Stored data
>>>>>

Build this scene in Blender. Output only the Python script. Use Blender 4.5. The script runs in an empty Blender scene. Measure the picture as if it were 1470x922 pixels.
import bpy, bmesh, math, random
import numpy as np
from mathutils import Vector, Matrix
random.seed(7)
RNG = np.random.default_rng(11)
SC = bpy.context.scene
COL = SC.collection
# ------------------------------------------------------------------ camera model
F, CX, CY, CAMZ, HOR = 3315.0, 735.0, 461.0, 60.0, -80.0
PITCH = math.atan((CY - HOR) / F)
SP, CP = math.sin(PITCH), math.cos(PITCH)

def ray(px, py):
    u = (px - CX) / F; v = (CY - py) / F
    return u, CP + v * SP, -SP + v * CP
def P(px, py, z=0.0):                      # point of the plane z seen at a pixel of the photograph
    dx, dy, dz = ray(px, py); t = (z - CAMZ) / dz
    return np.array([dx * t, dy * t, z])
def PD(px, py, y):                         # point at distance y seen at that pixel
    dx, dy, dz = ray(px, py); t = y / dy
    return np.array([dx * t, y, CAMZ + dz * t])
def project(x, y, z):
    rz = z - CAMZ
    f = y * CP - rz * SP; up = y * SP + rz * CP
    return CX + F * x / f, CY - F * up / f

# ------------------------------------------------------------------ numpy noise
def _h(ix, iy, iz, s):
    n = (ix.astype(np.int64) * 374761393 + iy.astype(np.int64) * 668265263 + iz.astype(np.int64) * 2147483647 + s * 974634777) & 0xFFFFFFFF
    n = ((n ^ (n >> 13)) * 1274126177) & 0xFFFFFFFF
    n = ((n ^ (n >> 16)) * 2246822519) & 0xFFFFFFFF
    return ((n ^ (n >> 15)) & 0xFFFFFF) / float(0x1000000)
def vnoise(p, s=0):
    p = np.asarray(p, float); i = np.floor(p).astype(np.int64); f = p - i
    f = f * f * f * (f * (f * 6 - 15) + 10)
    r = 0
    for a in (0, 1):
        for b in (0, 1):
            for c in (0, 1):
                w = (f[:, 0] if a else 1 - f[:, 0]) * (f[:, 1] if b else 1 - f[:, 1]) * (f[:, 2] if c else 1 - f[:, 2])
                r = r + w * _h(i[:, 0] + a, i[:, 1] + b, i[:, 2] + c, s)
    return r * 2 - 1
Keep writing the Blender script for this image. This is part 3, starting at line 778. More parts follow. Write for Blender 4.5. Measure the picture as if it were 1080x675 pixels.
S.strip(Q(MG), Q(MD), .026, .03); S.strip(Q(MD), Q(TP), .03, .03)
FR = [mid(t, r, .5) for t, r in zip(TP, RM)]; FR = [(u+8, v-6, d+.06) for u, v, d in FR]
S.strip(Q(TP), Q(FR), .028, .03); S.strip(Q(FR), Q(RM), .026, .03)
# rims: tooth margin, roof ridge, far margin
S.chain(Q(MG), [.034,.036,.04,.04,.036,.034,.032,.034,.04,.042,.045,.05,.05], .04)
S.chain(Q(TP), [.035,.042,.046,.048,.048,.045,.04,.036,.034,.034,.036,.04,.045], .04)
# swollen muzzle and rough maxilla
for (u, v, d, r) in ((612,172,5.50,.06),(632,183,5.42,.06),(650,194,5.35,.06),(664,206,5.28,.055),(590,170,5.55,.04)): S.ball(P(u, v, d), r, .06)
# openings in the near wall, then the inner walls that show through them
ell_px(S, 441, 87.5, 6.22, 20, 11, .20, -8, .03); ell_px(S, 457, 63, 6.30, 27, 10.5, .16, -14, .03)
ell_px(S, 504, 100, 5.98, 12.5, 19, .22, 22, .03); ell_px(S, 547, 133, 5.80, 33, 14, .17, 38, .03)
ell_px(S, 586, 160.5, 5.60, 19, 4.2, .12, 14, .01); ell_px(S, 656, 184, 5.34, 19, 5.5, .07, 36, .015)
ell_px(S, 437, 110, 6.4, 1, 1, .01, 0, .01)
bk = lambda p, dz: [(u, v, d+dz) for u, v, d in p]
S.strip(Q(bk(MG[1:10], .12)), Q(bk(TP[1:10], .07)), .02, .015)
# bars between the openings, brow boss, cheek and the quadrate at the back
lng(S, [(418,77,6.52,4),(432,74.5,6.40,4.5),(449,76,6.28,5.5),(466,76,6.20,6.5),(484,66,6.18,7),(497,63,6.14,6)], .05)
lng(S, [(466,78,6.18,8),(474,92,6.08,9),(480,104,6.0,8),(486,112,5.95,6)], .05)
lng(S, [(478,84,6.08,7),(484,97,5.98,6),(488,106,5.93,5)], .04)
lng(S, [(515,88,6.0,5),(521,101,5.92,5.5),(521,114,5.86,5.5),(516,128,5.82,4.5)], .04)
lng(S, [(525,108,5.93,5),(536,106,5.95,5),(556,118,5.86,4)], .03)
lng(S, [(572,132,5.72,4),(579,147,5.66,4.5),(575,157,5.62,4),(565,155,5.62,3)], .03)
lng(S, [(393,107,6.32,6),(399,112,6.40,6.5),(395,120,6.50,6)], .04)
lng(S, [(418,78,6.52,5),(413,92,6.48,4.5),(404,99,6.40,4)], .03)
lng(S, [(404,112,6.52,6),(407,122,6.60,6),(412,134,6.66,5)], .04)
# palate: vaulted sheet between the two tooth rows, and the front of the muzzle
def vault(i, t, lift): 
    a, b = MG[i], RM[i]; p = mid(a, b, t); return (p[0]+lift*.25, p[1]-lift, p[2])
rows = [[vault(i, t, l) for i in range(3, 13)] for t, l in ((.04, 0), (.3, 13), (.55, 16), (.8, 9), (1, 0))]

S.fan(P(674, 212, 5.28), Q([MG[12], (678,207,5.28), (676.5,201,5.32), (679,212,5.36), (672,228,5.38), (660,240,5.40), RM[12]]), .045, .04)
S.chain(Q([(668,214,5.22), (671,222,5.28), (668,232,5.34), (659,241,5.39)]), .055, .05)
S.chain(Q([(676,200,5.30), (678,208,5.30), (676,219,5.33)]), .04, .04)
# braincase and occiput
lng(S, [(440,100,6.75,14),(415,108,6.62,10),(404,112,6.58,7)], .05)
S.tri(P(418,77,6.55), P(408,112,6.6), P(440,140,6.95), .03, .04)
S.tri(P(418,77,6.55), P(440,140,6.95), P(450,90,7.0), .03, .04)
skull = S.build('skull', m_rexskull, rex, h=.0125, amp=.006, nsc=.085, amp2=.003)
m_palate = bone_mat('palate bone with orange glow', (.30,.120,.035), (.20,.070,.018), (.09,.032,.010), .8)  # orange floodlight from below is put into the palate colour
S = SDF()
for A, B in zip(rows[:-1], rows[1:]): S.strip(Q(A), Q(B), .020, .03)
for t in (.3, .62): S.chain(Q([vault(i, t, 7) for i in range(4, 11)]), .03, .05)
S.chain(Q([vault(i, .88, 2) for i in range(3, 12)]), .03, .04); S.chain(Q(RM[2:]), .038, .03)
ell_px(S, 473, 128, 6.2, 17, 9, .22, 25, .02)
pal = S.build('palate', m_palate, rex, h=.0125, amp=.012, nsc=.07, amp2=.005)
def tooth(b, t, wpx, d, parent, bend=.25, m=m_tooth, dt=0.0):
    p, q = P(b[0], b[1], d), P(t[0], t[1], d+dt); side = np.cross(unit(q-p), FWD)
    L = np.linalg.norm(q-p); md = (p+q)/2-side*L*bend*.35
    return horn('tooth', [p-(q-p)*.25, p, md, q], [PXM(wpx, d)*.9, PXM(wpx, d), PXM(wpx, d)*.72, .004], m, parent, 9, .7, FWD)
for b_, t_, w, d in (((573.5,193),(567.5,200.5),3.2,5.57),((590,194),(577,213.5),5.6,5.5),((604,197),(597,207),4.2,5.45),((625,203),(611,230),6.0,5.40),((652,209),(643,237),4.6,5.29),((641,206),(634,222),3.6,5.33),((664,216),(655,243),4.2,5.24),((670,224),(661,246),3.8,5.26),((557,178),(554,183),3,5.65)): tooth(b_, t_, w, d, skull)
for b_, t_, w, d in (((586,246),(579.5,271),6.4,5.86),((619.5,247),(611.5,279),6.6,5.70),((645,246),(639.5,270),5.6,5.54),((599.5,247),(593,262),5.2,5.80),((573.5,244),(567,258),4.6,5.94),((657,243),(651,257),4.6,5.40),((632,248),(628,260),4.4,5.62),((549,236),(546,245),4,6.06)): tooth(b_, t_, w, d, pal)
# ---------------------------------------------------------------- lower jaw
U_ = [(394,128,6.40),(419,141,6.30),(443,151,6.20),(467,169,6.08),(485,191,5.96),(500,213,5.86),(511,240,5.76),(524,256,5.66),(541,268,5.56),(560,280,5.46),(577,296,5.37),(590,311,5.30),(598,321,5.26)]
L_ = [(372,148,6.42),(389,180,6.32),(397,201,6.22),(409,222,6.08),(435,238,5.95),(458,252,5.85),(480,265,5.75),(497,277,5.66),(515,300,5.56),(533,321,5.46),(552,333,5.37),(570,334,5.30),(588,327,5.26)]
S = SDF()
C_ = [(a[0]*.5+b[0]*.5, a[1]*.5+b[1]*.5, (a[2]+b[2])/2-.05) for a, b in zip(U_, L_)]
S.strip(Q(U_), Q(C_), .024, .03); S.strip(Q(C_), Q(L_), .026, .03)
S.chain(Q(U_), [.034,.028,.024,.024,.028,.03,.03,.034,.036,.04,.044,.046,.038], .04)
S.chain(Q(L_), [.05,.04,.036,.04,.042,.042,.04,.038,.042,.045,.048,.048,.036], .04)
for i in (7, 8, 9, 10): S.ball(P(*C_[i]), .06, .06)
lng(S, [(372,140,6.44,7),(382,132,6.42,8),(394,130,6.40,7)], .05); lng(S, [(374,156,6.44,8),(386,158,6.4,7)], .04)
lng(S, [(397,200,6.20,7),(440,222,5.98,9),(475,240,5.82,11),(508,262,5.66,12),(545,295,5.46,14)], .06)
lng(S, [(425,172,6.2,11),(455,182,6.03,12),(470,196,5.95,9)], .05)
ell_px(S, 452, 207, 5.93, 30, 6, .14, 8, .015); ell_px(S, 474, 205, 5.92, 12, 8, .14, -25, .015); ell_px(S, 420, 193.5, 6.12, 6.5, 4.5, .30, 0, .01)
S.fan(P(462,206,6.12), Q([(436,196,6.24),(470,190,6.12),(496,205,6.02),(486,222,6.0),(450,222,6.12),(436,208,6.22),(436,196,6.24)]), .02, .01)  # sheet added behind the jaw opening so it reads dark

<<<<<

• **TASK TO COMPLETE**: Write out the records exactly, starting at the first line and stopping after the line that contains "return CX + F * x / f, CY - F * up / f".

• **THE SOLUTION**:
Build this scene in Blender. Output only the Python script. Use Blender 4.5. The script runs in an empty Blender scene. Measure the picture as if it were 1470x922 pixels.
import bpy, bmesh, math, random
import numpy as np
from mathutils import Vector, Matrix
random.seed(7)
RNG = np.random.default_rng(11)
SC = bpy.context.scene
COL = SC.collection
# ------------------------------------------------------------------ camera model
F, CX, CY, CAMZ, HOR = 3315.0, 735.0, 461.0, 60.0, -80.0
PITCH = math.atan((CY - HOR) / F)
SP, CP = math.sin(PITCH), math.cos(PITCH)

def ray(px, py):
    u = (px - CX) / F; v = (CY - py) / F
    return u, CP + v * SP, -SP + v * CP
def P(px, py, z=0.0):                      # point of the plane z seen at a pixel of the photograph
    dx, dy, dz = ray(px, py); t = (z - CAMZ) / dz
    return np.array([dx * t, dy * t, z])
def PD(px, py, y):                         # point at distance y seen at that pixel
    dx, dy, dz = ray(px, py); t = y / dy
    return np.array([dx * t, y, CAMZ + dz * t])
def project(x, y, z):
    rz = z - CAMZ
    f = y * CP - rz * SP; up = y * SP + rz * CP
    return CX + F * x / f, CY - F * up / f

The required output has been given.